I think the key here are differences between multiuser hosts and PCs. The line became blurred when they starting using PCs as multiuser servers and basic concepts of security became lost.
Eggers replied with another point, about the changes in computing — and how the new world demands a different standard, one that assumes the worst and demonstrates "due care."
Encrypting data is a tool. Misapplying the tool falls under "due care," and not having proper and/or approved procedures in place to safely use it falls under "due diligence’.
The courts seem to be becoming the school of hard knocks for IT and executives alike as most consider security in a heavily networked society: Annoyingly time-consuming and complex; and/or are blissfully ignorant of consequences; and/or will cross that bridge when they come to it.
The world has changed a lot in 60 years, and at an increasing rate. Adaptability is essential to survive. The days of multiuser text interface database servers connected by simple serial lines to dumb terminals are gone. Even when client/server systems begin to look like the old dinosaurs, the invisible underlying functionality and complexity is increasing dramatically. This hidden complexity needs to be secured.
With worldwide high-speed broadband interconnectivity increasing at a rapid rate, the bad guys are probing for holes in this ever-increasing complexity of our interconnected systems, making our systems harder and harder to secure.

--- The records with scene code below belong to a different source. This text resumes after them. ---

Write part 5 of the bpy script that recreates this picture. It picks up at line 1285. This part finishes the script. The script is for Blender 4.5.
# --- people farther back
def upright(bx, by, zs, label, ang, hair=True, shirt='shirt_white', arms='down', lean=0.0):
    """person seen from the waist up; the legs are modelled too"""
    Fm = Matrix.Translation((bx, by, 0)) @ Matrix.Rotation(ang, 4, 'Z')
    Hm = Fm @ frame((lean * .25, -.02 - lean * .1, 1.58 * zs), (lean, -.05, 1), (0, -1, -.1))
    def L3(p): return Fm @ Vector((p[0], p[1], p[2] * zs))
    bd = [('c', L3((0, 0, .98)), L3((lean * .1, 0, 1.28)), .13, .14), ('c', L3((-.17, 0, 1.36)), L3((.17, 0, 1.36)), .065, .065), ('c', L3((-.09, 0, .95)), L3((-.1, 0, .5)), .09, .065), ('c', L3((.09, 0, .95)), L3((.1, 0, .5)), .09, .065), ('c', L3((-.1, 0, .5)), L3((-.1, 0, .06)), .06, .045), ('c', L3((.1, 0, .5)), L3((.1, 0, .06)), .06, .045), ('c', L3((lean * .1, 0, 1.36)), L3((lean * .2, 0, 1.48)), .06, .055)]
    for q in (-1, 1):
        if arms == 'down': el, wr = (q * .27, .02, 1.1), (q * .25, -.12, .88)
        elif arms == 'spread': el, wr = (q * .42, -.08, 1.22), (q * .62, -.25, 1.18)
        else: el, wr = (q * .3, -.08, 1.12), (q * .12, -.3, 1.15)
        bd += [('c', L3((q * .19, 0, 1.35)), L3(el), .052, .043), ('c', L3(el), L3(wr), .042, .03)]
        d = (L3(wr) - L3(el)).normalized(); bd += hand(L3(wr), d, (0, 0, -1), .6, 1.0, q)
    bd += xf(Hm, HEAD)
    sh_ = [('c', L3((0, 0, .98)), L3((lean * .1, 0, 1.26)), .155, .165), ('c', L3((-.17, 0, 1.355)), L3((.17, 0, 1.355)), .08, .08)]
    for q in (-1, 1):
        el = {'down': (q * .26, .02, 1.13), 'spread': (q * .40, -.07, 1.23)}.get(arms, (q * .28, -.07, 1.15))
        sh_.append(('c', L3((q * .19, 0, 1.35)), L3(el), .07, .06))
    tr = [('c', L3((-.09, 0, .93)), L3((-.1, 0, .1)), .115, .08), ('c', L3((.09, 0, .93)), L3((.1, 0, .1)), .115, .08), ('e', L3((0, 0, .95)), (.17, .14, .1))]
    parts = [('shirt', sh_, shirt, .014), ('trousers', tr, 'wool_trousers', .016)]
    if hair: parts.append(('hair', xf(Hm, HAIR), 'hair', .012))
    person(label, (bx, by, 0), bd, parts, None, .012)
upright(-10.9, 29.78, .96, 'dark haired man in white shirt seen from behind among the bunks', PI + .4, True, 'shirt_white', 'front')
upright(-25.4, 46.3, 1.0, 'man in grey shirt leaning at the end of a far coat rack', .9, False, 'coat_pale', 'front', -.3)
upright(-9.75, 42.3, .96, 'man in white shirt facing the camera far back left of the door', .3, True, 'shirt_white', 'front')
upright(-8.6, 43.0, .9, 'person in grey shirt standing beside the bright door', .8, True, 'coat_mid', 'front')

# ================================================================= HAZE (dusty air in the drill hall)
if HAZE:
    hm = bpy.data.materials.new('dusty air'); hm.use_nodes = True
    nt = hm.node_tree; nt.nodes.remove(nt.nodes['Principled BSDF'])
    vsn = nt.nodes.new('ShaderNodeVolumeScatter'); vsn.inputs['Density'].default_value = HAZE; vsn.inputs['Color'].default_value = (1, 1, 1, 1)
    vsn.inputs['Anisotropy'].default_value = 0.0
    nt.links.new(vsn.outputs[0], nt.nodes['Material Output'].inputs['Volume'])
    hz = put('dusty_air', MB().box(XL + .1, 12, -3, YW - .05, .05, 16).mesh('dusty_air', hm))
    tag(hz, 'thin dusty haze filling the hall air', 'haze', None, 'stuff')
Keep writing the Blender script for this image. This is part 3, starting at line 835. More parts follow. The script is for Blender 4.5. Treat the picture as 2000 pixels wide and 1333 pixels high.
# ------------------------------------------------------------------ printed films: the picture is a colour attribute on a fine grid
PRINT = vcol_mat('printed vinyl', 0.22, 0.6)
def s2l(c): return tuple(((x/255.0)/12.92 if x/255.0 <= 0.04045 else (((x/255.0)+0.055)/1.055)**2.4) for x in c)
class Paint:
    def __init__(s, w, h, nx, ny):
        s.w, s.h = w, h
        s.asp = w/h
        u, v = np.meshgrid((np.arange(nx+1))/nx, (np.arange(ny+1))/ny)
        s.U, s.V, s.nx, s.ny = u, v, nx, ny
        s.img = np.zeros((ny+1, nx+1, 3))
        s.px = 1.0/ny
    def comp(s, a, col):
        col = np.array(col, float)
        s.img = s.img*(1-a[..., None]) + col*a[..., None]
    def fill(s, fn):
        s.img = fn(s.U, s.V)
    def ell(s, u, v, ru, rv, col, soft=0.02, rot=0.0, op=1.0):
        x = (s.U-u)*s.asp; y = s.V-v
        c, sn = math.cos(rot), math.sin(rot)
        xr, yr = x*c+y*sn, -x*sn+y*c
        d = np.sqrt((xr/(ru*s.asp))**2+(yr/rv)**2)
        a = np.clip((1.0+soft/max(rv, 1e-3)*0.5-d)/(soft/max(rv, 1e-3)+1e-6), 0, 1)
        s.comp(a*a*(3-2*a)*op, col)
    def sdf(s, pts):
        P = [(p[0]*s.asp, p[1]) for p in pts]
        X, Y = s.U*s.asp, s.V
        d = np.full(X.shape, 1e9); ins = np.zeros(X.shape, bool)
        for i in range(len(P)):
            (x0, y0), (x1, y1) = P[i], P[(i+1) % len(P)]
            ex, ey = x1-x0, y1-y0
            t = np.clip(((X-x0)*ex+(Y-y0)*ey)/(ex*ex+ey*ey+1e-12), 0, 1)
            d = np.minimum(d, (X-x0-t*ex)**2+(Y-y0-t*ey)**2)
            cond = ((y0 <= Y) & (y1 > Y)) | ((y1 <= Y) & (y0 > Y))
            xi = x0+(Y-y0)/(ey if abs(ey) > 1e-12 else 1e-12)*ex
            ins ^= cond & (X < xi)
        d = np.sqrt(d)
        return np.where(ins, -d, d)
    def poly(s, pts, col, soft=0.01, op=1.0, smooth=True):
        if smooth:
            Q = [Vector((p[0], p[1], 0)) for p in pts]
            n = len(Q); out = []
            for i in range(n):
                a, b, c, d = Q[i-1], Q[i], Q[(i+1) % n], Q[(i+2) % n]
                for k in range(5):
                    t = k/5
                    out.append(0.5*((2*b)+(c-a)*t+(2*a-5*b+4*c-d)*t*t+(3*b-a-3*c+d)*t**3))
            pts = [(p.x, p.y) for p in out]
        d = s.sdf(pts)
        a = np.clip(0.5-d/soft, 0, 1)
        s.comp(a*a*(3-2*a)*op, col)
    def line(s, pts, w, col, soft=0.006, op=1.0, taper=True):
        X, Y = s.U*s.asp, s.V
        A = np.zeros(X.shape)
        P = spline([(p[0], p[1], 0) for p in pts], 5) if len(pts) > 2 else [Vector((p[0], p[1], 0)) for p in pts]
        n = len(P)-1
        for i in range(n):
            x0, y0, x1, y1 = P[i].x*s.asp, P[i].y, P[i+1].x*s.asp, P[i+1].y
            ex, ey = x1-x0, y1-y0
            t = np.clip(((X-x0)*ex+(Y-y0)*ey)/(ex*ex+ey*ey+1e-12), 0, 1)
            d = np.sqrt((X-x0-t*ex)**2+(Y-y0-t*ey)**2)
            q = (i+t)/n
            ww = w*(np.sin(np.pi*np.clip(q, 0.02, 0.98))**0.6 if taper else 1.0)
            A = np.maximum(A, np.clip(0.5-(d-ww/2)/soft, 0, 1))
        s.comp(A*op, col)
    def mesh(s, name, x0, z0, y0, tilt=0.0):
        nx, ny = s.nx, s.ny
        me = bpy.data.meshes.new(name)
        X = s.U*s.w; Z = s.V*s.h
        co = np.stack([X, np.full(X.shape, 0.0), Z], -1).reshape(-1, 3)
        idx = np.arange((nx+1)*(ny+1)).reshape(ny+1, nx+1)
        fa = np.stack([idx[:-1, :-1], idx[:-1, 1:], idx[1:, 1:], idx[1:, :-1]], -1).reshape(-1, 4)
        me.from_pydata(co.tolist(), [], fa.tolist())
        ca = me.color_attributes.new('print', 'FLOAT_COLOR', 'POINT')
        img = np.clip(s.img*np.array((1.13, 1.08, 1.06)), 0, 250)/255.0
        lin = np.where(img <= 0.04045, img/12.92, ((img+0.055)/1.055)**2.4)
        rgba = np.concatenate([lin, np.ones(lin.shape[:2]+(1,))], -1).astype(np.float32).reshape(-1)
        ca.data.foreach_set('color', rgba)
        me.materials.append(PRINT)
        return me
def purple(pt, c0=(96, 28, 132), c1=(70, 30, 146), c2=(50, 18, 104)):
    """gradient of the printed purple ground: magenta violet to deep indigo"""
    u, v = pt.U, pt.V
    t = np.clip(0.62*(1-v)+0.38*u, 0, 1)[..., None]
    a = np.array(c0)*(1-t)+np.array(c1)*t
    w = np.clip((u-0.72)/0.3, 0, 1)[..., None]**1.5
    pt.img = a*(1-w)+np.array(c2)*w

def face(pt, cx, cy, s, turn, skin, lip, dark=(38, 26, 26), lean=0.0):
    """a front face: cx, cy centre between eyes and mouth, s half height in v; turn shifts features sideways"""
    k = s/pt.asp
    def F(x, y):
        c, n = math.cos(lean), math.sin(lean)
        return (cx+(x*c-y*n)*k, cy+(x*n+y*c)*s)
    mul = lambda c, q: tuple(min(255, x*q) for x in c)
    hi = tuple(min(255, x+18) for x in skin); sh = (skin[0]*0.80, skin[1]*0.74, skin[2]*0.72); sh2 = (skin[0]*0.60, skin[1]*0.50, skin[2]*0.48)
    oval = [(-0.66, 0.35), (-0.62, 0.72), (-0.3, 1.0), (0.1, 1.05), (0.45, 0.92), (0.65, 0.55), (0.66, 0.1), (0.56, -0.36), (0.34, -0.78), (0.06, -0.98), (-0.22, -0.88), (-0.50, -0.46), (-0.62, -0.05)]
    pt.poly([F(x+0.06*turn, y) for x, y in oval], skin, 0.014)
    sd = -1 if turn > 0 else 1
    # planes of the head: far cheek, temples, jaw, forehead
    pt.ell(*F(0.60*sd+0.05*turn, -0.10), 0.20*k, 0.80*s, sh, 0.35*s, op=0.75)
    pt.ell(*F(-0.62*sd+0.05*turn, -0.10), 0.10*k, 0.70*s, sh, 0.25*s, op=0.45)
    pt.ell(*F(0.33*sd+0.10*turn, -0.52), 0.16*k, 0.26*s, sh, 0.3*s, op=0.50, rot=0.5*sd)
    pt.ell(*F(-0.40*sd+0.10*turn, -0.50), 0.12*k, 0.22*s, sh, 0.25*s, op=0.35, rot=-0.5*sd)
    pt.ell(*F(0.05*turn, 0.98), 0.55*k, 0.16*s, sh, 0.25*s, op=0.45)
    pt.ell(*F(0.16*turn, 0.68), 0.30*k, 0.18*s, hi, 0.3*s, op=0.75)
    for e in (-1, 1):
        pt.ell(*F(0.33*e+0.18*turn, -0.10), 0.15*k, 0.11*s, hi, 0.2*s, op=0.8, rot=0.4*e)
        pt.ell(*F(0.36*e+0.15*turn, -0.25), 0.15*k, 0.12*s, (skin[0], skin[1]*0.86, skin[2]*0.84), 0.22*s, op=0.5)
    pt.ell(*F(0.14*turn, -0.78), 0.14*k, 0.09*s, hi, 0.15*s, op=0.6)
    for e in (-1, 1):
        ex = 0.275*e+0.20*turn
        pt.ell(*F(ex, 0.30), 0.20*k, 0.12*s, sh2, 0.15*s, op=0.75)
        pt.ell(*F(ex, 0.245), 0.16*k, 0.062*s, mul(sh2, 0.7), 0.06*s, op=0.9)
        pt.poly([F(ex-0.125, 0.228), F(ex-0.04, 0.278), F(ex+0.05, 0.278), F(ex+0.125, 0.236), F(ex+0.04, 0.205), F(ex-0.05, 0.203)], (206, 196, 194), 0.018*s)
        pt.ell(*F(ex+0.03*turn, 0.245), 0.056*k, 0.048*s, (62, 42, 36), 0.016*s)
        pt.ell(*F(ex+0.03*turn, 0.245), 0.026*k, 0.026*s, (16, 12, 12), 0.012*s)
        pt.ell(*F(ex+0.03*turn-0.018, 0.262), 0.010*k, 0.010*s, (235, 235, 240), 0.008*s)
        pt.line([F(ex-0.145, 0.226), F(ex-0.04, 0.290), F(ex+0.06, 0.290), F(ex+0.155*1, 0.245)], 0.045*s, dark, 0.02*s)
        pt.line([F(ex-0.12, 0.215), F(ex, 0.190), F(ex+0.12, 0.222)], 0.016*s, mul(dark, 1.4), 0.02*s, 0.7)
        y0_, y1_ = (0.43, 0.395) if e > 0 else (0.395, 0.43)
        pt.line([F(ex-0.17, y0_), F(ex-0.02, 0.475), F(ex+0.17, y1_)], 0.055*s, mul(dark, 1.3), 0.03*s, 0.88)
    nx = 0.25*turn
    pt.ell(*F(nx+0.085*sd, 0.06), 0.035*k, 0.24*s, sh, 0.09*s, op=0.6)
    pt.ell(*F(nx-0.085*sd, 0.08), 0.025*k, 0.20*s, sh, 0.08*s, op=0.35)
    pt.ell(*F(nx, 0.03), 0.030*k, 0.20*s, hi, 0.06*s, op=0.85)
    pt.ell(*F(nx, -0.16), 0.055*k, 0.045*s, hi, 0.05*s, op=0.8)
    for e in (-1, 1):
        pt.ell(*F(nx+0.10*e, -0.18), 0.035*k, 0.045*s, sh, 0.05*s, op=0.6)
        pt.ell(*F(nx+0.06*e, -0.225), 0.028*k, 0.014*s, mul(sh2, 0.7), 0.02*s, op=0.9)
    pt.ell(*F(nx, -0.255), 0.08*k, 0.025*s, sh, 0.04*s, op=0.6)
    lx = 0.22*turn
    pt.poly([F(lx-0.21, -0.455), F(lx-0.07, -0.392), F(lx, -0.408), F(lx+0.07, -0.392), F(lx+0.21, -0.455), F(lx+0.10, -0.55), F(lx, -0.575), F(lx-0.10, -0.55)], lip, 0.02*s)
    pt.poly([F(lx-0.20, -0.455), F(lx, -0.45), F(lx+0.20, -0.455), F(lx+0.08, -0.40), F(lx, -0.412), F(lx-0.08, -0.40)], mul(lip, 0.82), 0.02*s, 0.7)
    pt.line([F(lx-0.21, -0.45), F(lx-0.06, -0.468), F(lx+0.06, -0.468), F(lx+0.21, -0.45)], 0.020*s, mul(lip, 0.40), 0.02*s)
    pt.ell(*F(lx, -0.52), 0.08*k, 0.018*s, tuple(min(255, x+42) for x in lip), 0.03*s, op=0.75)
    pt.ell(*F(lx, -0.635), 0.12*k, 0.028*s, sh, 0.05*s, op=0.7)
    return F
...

Most of the government systems with highly-sensitive information or functions are disconnected from networks, or connected only to internal highly secured and controlled networks. There is no way to guarantee their safety if connected to public networks. But business depends more and more on interconnectivity every year. Therefore, risk analysis is essential — even if it boils down to just purchasing insurance policy to cover a vulnerability.
But it's entirely likely that purchasing a commercial encryption solution could be less expensive, and preventative to boot. That's due diligence, if implemented with proper procedures.